Rasheed returned to Baghdad in October 2008, with a script in hand for Qarantina, looking for the right person to play the hitman. He already knew Assad Abdul Majeed from the close-knit Baghdad film community. Majeed's family was deported to Iran in 1980 at the start of the Iran-Iraq war when Hussain expelled thousands of Shiites of Iranian descent.

In December 2003, nine months after the US-led invasion, Majeed finally came home to find his country a shambles. There wasn't much opportunity for an actor aside from some TV shows that did not pay well. He met directors who didn't value their actors. But he wanted to stay in Baghdad and help cinema here. Iraq was home. From the moment Rasheed brought the script to the café where his circle of artists gossiped and played dominos nightly, Majeed understood the hitman.

To prepare, he spent five days alone in the room that would be his in the film, so he could know the feeling of being cut off from the world. "He is the creation of war, failure and pain," said Majeed, 41, expressing compassion for his character. "He was not naturally this way. He is a creature of circumstances."

Majeed reflected on his own refugee childhood in Tehran and how good people became twisted in exile. In the film, the hitman tries to console those who remembered him another way. "Don't be hard on yourself," he tells an old companion as they make tea. "Not hard on myself," the man answers. "You've ruined yourself. No, you've ruined all of us." The kettle rattles and the steam screams out. Rasheed filmed in 40 days with a crew of 25 at the house that had been Rasheed's experimental theatre.

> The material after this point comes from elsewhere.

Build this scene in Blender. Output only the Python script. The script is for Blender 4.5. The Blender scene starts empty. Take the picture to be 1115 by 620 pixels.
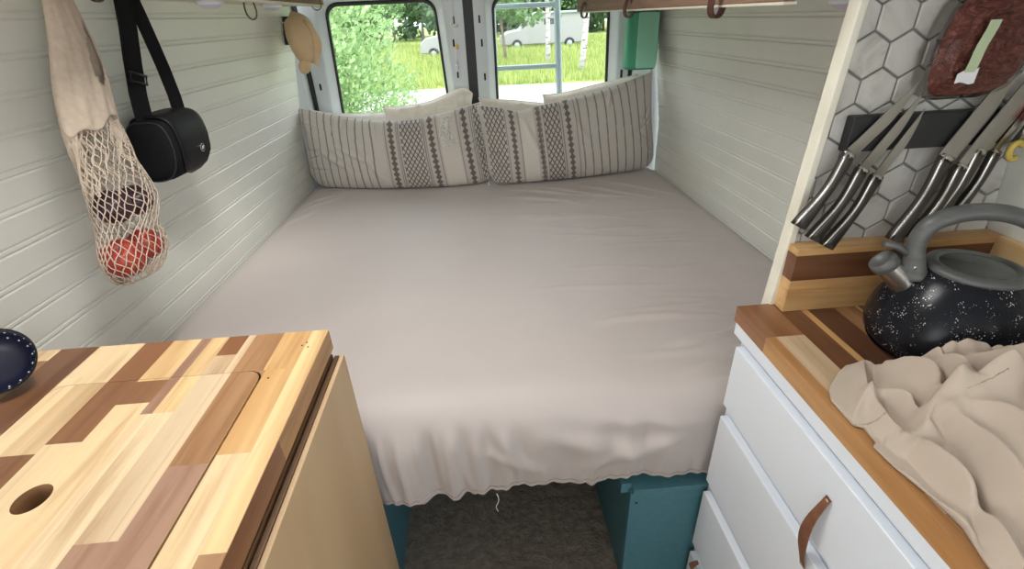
import bpy, bmesh, math, random
import numpy as np
from mathutils import Vector, Matrix, noise as mnoise
PI = math.pi
SC = bpy.context.scene
COL = SC.collection
random.seed(7)
RNG = np.random.default_rng(5)

# ------------------------------------------------------------------ camera
yaw, pitch, roll, F = math.radians(2.94692257), math.radians(28.96719816), math.radians(2.6573341), 529.5096
cy, sy = math.cos(yaw), math.sin(yaw)
fw = Vector((sy*math.cos(pitch), cy*math.cos(pitch), -math.sin(pitch)))
rt = Vector((cy, -sy, 0)); dn = fw.cross(rt)
c_, s_ = math.cos(roll), math.sin(roll)
r2 = c_*rt + s_*dn; d2 = -s_*rt + c_*dn
cam = bpy.data.cameras.new('camera'); camo = bpy.data.objects.new('camera', cam); COL.objects.link(camo)
camo.matrix_world = Matrix(((r2.x, -d2.x, -fw.x, 0), (r2.y, -d2.y, -fw.y, 0), (r2.z, -d2.z, -fw.z, 1.42), (0, 0, 0, 1)))
cam.sensor_width = 36; cam.lens = F*36/1115; cam.clip_start = .02; cam.clip_end = 400
SC.camera = camo
vs = SC.view_settings
vs.view_transform = 'Standard'; vs.look = 'None'; vs.gamma = 1; vs.exposure = 0.0; vs.use_curve_mapping = False

# ------------------------------------------------------------------ material helpers
def mat(name, color=(.8, .8, .8), rough=.6, metal=0., spec=.5, **kw):
    m = bpy.data.materials.new(name); m.use_nodes = True
    b = m.node_tree.nodes['Principled BSDF']
    b.inputs['Base Color'].default_value = (*color, 1)
    b.inputs['Roughness'].default_value = rough
    b.inputs['Metallic'].default_value = metal
    b.inputs['Specular IOR Level'].default_value = spec
    for k, v in kw.items():
        b.inputs[k.replace('_', ' ')].default_value = v
    return m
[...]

After the film, the government agreed to lease the house for free to Rasheed and his colleagues if they renovated it. The building now serves as an Iraqi independent film centre. Rasheed wants to rattle Iraqi society, but has had only one showing of Qarantina in his birth city. "I need $25,000 to release it in Baghdad and make a few prints to show it here," he said. "People need to be shaken right now. I don't believe we can solve our problems unless we face each other."

In Qarantina, a woman speaks to the hitman. He looks back at her. Her words could be said by Rasheed, by those who watch his film, perhaps even by the hitman. They are the words of people who feel trapped by forces beyond their control but who dare to hope: "I want to live. I want to work. I want a friend."